Central bank digital currencies (CBDCs) have the potential to provide central banks with the fintech tools to meet future payment needs, foster innovation and enhance cross-border payments, said Karin Schreil, managing partner at TietoEVRY Sweden. “Our role will be to develop and test the process of interchangeability between commercial money and the e-krona, and analyse how this can be carried out securely and efficiently,” he said. “The Riksbank’s digital currency pilot reinforces Sweden’s innovative culture and position on the global fintech stage.”

TietoEVRY’s invitation to join the e-krona pilot project stems from the company’s position as a major player in the Nordic payments domain.
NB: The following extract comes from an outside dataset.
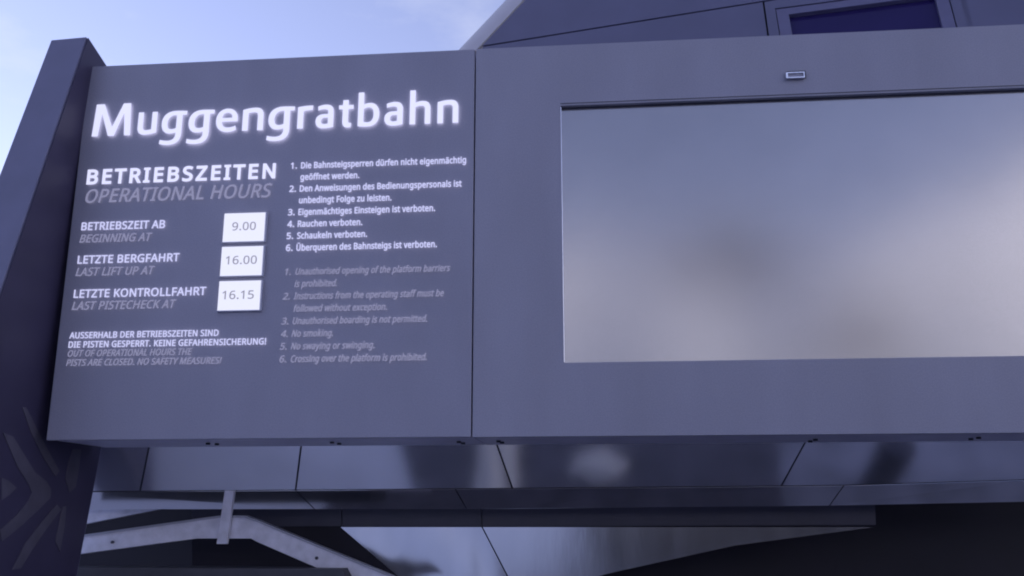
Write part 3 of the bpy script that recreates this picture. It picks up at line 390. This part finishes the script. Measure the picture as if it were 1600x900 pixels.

Over 70% of all Nordic bank transfers go through TietoEVRY’s payment systems, while the company’s technology facilitates the region’s leading mobile payment providers in Sweden, Norway and Finland.

Although the properties of cash will be preserved, the future is for cash to become digital, said Joachim Samuelsson, CEO of fintech Crunchfish.

“In a digital world, it will be possible to pay offline just with physical cash, but the real dividend is that any payment service can be connected digitally in the world,” he said. “This can’t be done today because all payment services are online. It is extremely complex to connect a merchant in Japan with someone using a Swedish app. The answer is to have an offline and an online solution.”

Crunchfish is partnered with eCurrency Mint to develop an offline CBDC solution that uses the offline wallet and private payments capability.